In Canada, the company has reached a saturation point, and it is clear its sights are now set firmly on global markets. "We are highly penetrated in Canada; every TV consumer in Canada receives our product," Mr. Boyko said in an interview. "So, international markets are very important for us."

"We see organic growth of 0 to 2 per cent in Canada and the U.S. on the TV side and 5 per cent on the commercial business side. For the rest of the world, we see growth of 10 per cent," he added.

It's a growth built on acquiring contracts and subscribers. "Organic growth and acquisitions for us is almost one and the same," said Mathieu Péloquin, senior vice-president of marketing and communications. "We buy incumbents before their contracts with major TV operators come up for renewal and it's a way for us to lock in those subscribers. Our consolidation strategy is definitely a priority because it allows us to move quickly in building revenue and growth."

And right now it has the money to do so. The company recently secured a new $100-million credit facility and enjoyed a 60-per-cent increase in free cash flow this quarter of $5.3-million – and it's looking to spend.

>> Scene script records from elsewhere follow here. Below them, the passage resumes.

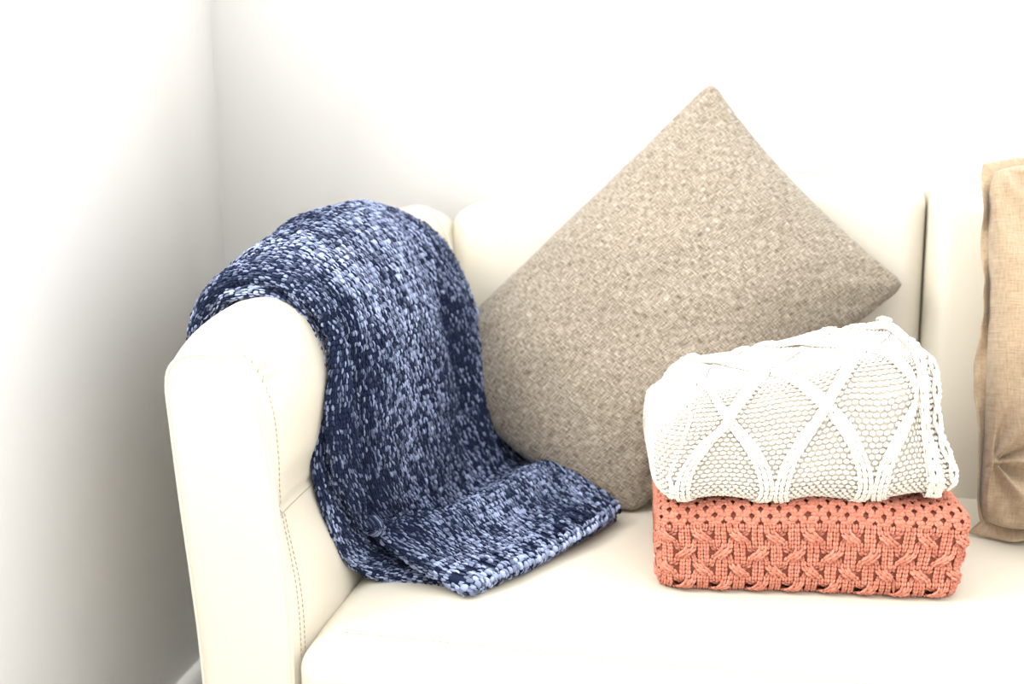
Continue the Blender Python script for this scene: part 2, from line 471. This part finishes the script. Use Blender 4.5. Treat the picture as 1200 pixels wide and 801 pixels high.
def finish(G, Nn, r, under=.05, near=True, far=True, hem=True):
    if near: G, Nn = lips(G, Nn, 0, 0, r, under=under)
    if far: G, Nn = lips(G, Nn, 0, 1, r, under=under)
    if hem: G, Nn = lips(G, Nn, 1, 1, r, under=under)
    G2, Lv = relen(G, 1, G.shape[1]); N2, _ = relen(Nn, 1, G.shape[1])
    # resample both with the same parameterisation
    def rs(A, Pm, axis, n):
        Pm = np.moveaxis(Pm, axis, 0); A = np.moveaxis(A, axis, 0)
        d = np.linalg.norm(np.diff(Pm, axis=0), axis=-1).reshape(len(Pm)-1, -1).mean(1)
        s = np.concatenate([[0], np.cumsum(d)]); x = np.linspace(0, s[-1], n)
        i = np.clip(np.searchsorted(s, x, side='right')-1, 0, len(Pm)-2); f = ((x-s[i])/(s[i+1]-s[i])).reshape((-1,)+(1,)*(A.ndim-1))
        return np.moveaxis(A[i]*(1-f)+A[i+1]*f, 0, axis), s[-1]
    n1, n0 = G.shape[1]+20, G.shape[0]+20
    Gb, Lv = rs(G, G, 1, n1); Nb, _ = rs(Nn, G, 1, n1)
    Gc, Lu = rs(Gb, Gb, 0, n0); Nc, _ = rs(Nb, Gb, 0, n0)
    return Surf(Gc, Lu, Lv, N=nrm(Nc))

def blue_knit(surf, bag, w=.0062, p=.0074, hem=.055, seed=1, vmin=0, umax=None, border=.02, rib=True):
    rg = np.random.default_rng(seed)
    nu = int(surf.Lu/w); nv = int((surf.Lv-vmin)/p)
    J, K = np.meshgrid(np.arange(nu), np.arange(nv), indexing='ij')
    J = J.ravel(); K = K.ravel()
    U0 = (J+.5)*w; V0 = vmin+K*p
    # gentle waviness of wales
    wob = (vnoise(V0*18, U0*6, seed+5)-.5)*.006
    U0 = U0+wob
    As, Bs, R, A_, T = [], [], [], [], []
    dv_hem = surf.Lv-.030-V0
    hemmask = (dv_hem < hem) & rib
    cosr = np.cos(2*PI*(U0+.004*np.sin(V0*90))/.029); env = np.clip((dv_hem-.010)/.008, 0, 1)*np.clip((hem-dv_hem)/.012, 0, 1)
    ribh = np.where(hemmask, .0042*cosr*env, 0)
    keep = ~(hemmask & (cosr < -.50) & (env > .5)); J = J[keep]; K = K[keep]; U0 = U0[keep]; V0 = V0[keep]; ribh = ribh[keep]; hemmask = hemmask[keep]
    big = np.where(hemmask, 1.3, 1.0)
    patch = vnoise(U0*13+55, V0*7+4, seed+9); patch2 = vnoise(U0*90, V0*45, seed+10)  # yarn patches, offset to paint a lit top and a shaded lower drape
    for s in (-1, 1):
        jit = rg.normal(0, .00060, (len(J), 4))
        A = np.stack([U0+s*.0013+jit[:, 0], V0+jit[:, 1], ribh-.0010], 1)
        ln = p*rg.uniform(.95, 1.25, len(J))
        B = np.stack([U0+s*.0019+jit[:, 2], V0+ln+jit[:, 3], ribh+rg.normal(0, .0008, len(J))], 1)
        streak = vnoise(U0*150+s*9, V0*22, seed+11)
        tone = .80*patch+.30*streak+.25*patch2+1.20*rg.random(len(J))-1.10
        As.append(A); Bs.append(B); R.append(.00142*big*rg.uniform(.75, 1.25, len(J))); A_.append(rg.uniform(.0002, .0016, len(J)))
        T.append(np.clip(tone, .03, 1)**1.15)
    A = np.concatenate(As); B = np.concatenate(Bs); R = np.concatenate(R); A_ = np.concatenate(A_); T = np.concatenate(T)
    V, Q, k = legs(surf, A, B, R, A_)
    bag.add(V, Q, np.repeat(T, k))

def base_sheet(surf, bag, drop=.0016, tone=.02):
    P = surf.P-surf.N*drop; n, m = P.shape[:2]
    bag.add(P.reshape(-1, 3), grid_quads(n, m), tone)

throw = thing('throw_blanket', 'navy blue chenille knit throw draped over the sofa arm and spilling onto the seat', 'blanket', (-.55, 1.5, .45))
# control rows t (near camera -> far), columns s (outer side of arm -> over crest -> down -> seat -> hem)
OUT = [
 [(-.70, 1.40, .60), (-.695, 1.37, .70), (-.690, 1.356, .765), (-.662, 1.356, .822), (-.612, 1.356, .846), (-.560, 1.352, .840), (-.520, 1.349, .812), (-.499, 1.352, .760), (-.492, 1.332, .700), (-.488, 1.328, .640), (-.482, 1.342, .575), (-.482, 1.382, .520), (-.474, 1.402, .523), (-.455, 1.402, .506), (-.400, 1.384, .488), (-.338, 1.366, .472)],
 [(-.700, 1.52, .60), (-.696, 1.50, .70), (-.690, 1.465, .785), (-.660, 1.445, .843), (-.612, 1.435, .868), (-.558, 1.430, .862), (-.512, 1.425, .822), (-.484, 1.420, .762), (-.474, 1.410, .700), (-.472, 1.405, .630), (-.474, 1.425, .550), (-.462, 1.470, .486), (-.436, 1.474, .504), (-.404, 1.452, .520), (-.362, 1.435, .490), (-.300, 1.420, .474)],
 [(-.705, 1.62, .60), (-.700, 1.61, .70), (-.692, 1.60, .79), (-.660, 1.585, .858), (-.608, 1.575, .888), (-.552, 1.57, .880), (-.502, 1.565, .832), (-.470, 1.56, .765), (-.458, 1.555, .700), (-.452, 1.550, .630), (-.446, 1.555, .550), (-.430, 1.570, .480), (-.396, 1.560, .496), (-.360, 1.530, .524), (-.318, 1.502, .496), (-.262, 1.490, .476)],
 [(-.705, 1.73, .60), (-.700, 1.73, .70), (-.690, 1.72, .79), (-.655, 1.715, .860), (-.600, 1.71, .890), (-.545, 1.705, .878), (-.495, 1.70, .828), (-.464, 1.70, .760), (-.448, 1.695, .695), (-.438, 1.69, .620), (-.425, 1.69, .545), (-.398, 1.690, .480), (-.362, 1.672, .496), (-.322, 1.634, .524), (-.282, 1.592, .498), (-.226, 1.560, .480)],
 [(-.700, 1.84, .60), (-.696, 1.84, .70), (-.684, 1.835, .785), (-.645, 1.832, .843), (-.592, 1.83, .862), (-.545, 1.828, .856), (-.496, 1.828, .824), (-.460, 1.828, .766), (-.436, 1.835, .696), (-.414, 1.840, .620), (-.392, 1.840, .550), (-.362, 1.825, .496), (-.330, 1.795, .492), (-.296, 1.740, .512), (-.258, 1.690, .502), (-.200, 1.632, .484)],
]
G, Nn, Lu, Lv = sheet(OUT, 140, 340, .010, lump=.007, seed=3, folds=.010)
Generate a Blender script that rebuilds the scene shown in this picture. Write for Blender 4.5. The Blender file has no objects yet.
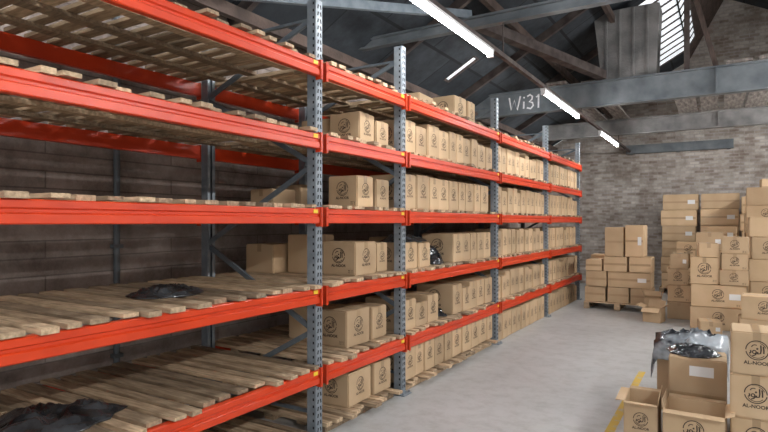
import bpy, bmesh, math, random
from mathutils import Vector, Matrix, noise
random.seed(7)
scene=bpy.context.scene
COL=scene.collection
scene.view_settings.view_transform='Standard'

# ---------------------------------------------------------------- materials
def mat(name,base=(.5,.5,.5),rough=.6,metal=0.0,c2=None,scale=4.0,detail=6,stretch=(1,1,1),lo=.35,hi=.65,
        bump=0.0,bscale=30,objrand=0.0,island=0.0,coat=0.0,coords='Object',spec=.5):
    m=bpy.data.materials.new(name); m.use_nodes=True
    nt=m.node_tree; N=nt.nodes; L=nt.links
    b=N['Principled BSDF']; b.inputs['Roughness'].default_value=rough; b.inputs['Metallic'].default_value=metal
    b.inputs['Coat Weight'].default_value=coat; b.inputs['Specular IOR Level'].default_value=spec
    tc=N.new('ShaderNodeTexCoord'); mp=N.new('ShaderNodeMapping'); mp.inputs['Scale'].default_value=stretch
    L.new(tc.outputs[coords],mp.inputs['Vector'])
    ns=N.new('ShaderNodeTexNoise'); ns.inputs['Scale'].default_value=scale; ns.inputs['Detail'].default_value=detail
    L.new(mp.outputs[0],ns.inputs['Vector'])
    cr=N.new('ShaderNodeValToRGB'); cr.color_ramp.elements[0].position=lo; cr.color_ramp.elements[1].position=hi
    cr.color_ramp.elements[0].color=(*base,1); cr.color_ramp.elements[1].color=(*(c2 or base),1)
    L.new(ns.outputs['Fac'],cr.inputs[0])
    out=cr.outputs[0]
    if objrand or island:
        hv=N.new('ShaderNodeHueSaturation'); mr=N.new('ShaderNodeMapRange')
        r=objrand or island
        mr.inputs['To Min'].default_value=1-r; mr.inputs['To Max'].default_value=1+r
        if objrand:
            oi=N.new('ShaderNodeObjectInfo'); L.new(oi.outputs['Random'],mr.inputs['Value'])
        else:
            g=N.new('ShaderNodeNewGeometry'); L.new(g.outputs['Random Per Island'],mr.inputs['Value'])
        L.new(mr.outputs[0],hv.inputs['Value']); L.new(out,hv.inputs['Color']); out=hv.outputs[0]
    L.new(out,b.inputs['Base Color'])
    if bump:
        n2=N.new('ShaderNodeTexNoise'); n2.inputs['Scale'].default_value=bscale; n2.inputs['Detail'].default_value=5
        L.new(mp.outputs[0],n2.inputs['Vector'])
        bp=N.new('ShaderNodeBump'); bp.inputs['Strength'].default_value=bump; bp.inputs['Distance'].default_value=.02
        L.new(n2.outputs['Fac'],bp.inputs['Height']); L.new(bp.outputs[0],b.inputs['Normal'])
    return m
def emis(name,col,s):
    m=bpy.data.materials.new(name); m.use_nodes=True
    b=m.node_tree.nodes['Principled BSDF']; b.inputs['Base Color'].default_value=(.8,.8,.8,1)
    b.inputs['Emission Color'].default_value=(*col,1); b.inputs['Emission Strength'].default_value=s
    return m
M_orange=mat('orange_paint',(.66,.050,.007),.36,0,(.58,.040,.006),3)
M_steel=mat('galvanised_steel',(.19,.22,.245),.5,.2,(.28,.31,.335),12)
M_hole=mat('dark_slot',(.012,.014,.017),.8)
M_gal=mat('galvanised_brace',(.12,.145,.17),.5,.3,(.18,.21,.23),10)
M_wood=mat('pine_board',(.25,.17,.10),.8,0,(.56,.41,.26),5,stretch=(1.2,9,9),lo=.3,hi=.7,bump=.25,island=.42)
M_card=mat('cardboard',(.50,.35,.205),.85,0,(.57,.41,.25),3,objrand=.16)
M_tape=mat('brown_tape',(.38,.25,.13),.3,0,(.42,.28,.15),8,coat=.3)
M_ink=mat('dark_ink',(.05,.032,.022),.8)
M_slit=mat('flap_slit',(.05,.03,.018),.9)
M_white=mat('white_label',(.78,.78,.76),.6)
M_chalk=mat('white_chalk',(.68,.69,.68),.9,0,(.9,.9,.9),30)
M_yel=mat('yellow_sticker',(.8,.55,.03),.5)
M_lampw=mat('lamp_housing',(.7,.7,.7),.4)
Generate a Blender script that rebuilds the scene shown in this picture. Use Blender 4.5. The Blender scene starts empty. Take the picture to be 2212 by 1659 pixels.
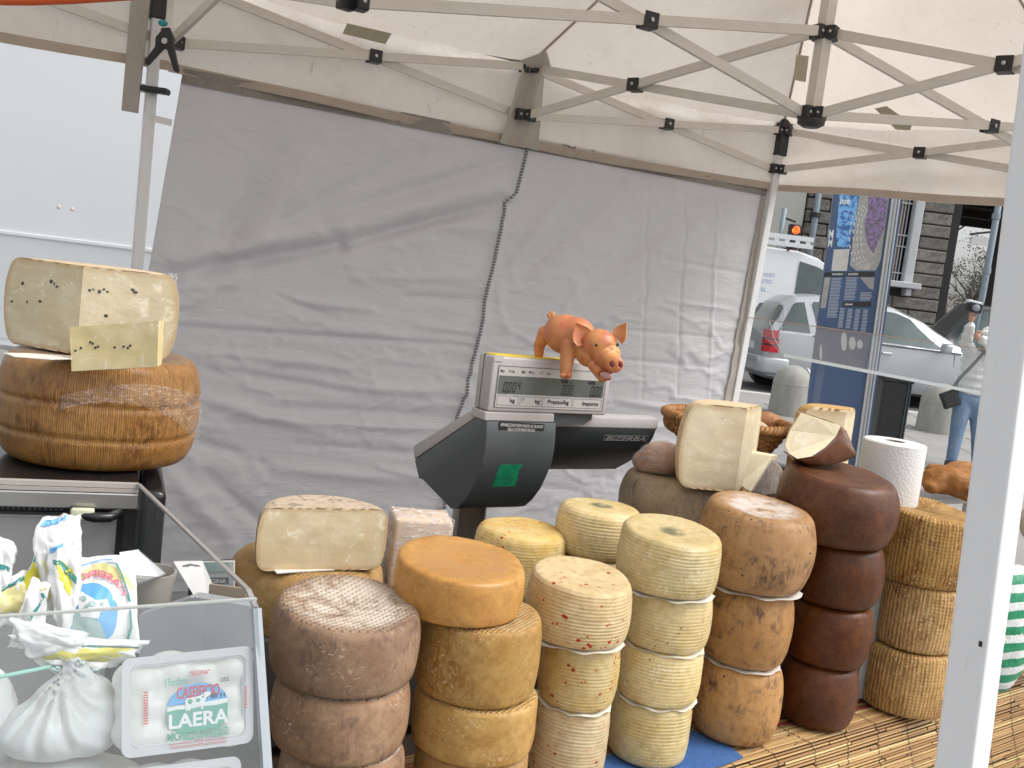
import bpy, math, random
from mathutils import Vector, Matrix, noise as mnoise
import numpy as np
random.seed(7)
rad = math.radians
SC = bpy.context.scene
COL = SC.collection
# ------------------------------------------------------------------ camera
FPX = 2150.0; EYE = 1.5
PITCH = math.atan(235 / 2150); ROLL = rad(7)
_F = Vector((0, math.cos(PITCH), -math.sin(PITCH)))
_R0 = Vector((1, 0, 0)); _U0 = Vector((0, math.sin(PITCH), math.cos(PITCH)))
_R = _R0 * math.cos(ROLL) + _U0 * math.sin(ROLL)
_U = _U0 * math.cos(ROLL) - _R0 * math.sin(ROLL)
CAM = Vector((0, 0, EYE))
cd = bpy.data.cameras.new('camera'); cam = bpy.data.objects.new('camera', cd); COL.objects.link(cam)
mw = Matrix.Identity(4)
for i in range(3):
    mw[i][0] = _R[i]; mw[i][1] = _U[i]; mw[i][2] = -_F[i]; mw[i][3] = CAM[i]
cam.matrix_world = mw
cd.sensor_width = 36; cd.lens = 36 * FPX / 2212; cd.clip_end = 400; cd.clip_start = 0.05
SC.camera = cam
# ------------------------------------------------------------------ light
SUN_EL, SUN_AZ = rad(52), rad(100)      # azimuth clockwise from +Y
w = bpy.data.worlds.new('World'); SC.world = w; w.use_nodes = True
wn = w.node_tree; bg = wn.nodes['Background']
sky = wn.nodes.new('ShaderNodeTexSky'); sky.sky_type = 'NISHITA'; sky.sun_disc = False
sky.sun_elevation = SUN_EL; sky.sun_rotation = SUN_AZ; sky.air_density = 1.0; sky.dust_density = 4.0
hs = wn.nodes.new('ShaderNodeHueSaturation'); hs.inputs['Saturation'].default_value = 0.14
wn.links.new(sky.outputs[0], hs.inputs['Color']); wn.links.new(hs.outputs[0], bg.inputs[0])
bg.inputs[1].default_value = 0.15
sd = bpy.data.lights.new('sun', 'SUN'); sd.energy = 0.8; sd.angle = rad(35); sd.color = (1, .97, .93)
sun = bpy.data.objects.new('sun', sd); COL.objects.link(sun)
sdir = Vector((math.sin(SUN_AZ) * math.cos(SUN_EL), math.cos(SUN_AZ) * math.cos(SUN_EL), math.sin(SUN_EL)))
sun.rotation_euler = sdir.to_track_quat('Z', 'Y').to_euler(); sun.location = (4, -4, 8)
SC.view_settings.view_transform = 'Standard'; SC.view_settings.look = 'None'
SC.view_settings.gamma = 1; SC.view_settings.use_curve_mapping = False
SC.view_settings.exposure = 0.68
SC.cycles.max_bounces = 8; SC.cycles.transparent_max_bounces = 12
SC.cycles.sample_clamp_indirect = 6
try: SC.cycles.use_denoising = True
except Exception: pass

# ------------------------------------------------------------------ pixel -> place helpers (photo scaled to 2212 px wide)
def ray(x, y): return _F + _R * ((x - 1106) / FPX) - _U * ((y - 829.5) / FPX)
def at(x, y, Y): d = ray(x, y); return CAM + d * (Y / d.y)
def atz(x, y, Z): d = ray(x, y); return CAM + d * ((Z - EYE) / d.z)
def onp(x, y, P, n): d = ray(x, y); return CAM + d * ((P - CAM).dot(n) / d.dot(n))
V = Vector
ZUP = V((0, 0, 1))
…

"We plan to invest about $50-million a year in acquisitions, to generate between $5- [million] to $10-million of extra EBITDA a year," Mr. Boyko said. "Right now we have deals we are looking at in the U.S., in Mexico, in Brazil, in South Africa, one in Switzerland, two in Asia and one in Australia." (EBITDA is earnings before interest, taxes, depreciation and amortization.)

For its first acquisition as a public company, Stingray spent $8-million on three music channels from the Netherlands' Brava Group, which added approximately 35 million subscribers to the company for a total of 135 million subscribers. The company is also in early talks to become a music provider for DirecTV, which was recently acquired by existing Stingray customer AT&T.

While the music-streaming space has become increasingly crowded with new entrants over the past few years, Stingray occupies a niche in keeping businesses as its core clientele. At the same time, it's doing a balancing act in trying to diversify its products to reach the end user.

The company is rolling out a new version of its mobile music app that features linear music channels rather than the on-demand and interactive model other streaming services use. "We found that 87 per cent of the people are happy with a linear channel because that's how they discover the next song. The other essentially 10 per cent are music aficionados who need Spotify and Google Play," Mr. Boyko said. "Our differentiation is that we are about content curation instead."

Stingray stock, which was priced at $6.25 a share on the Toronto Stock Exchange when it started trading on June 3, initially climbed above $8, but has since fallen and closed Wednesday down 1.29 per cent.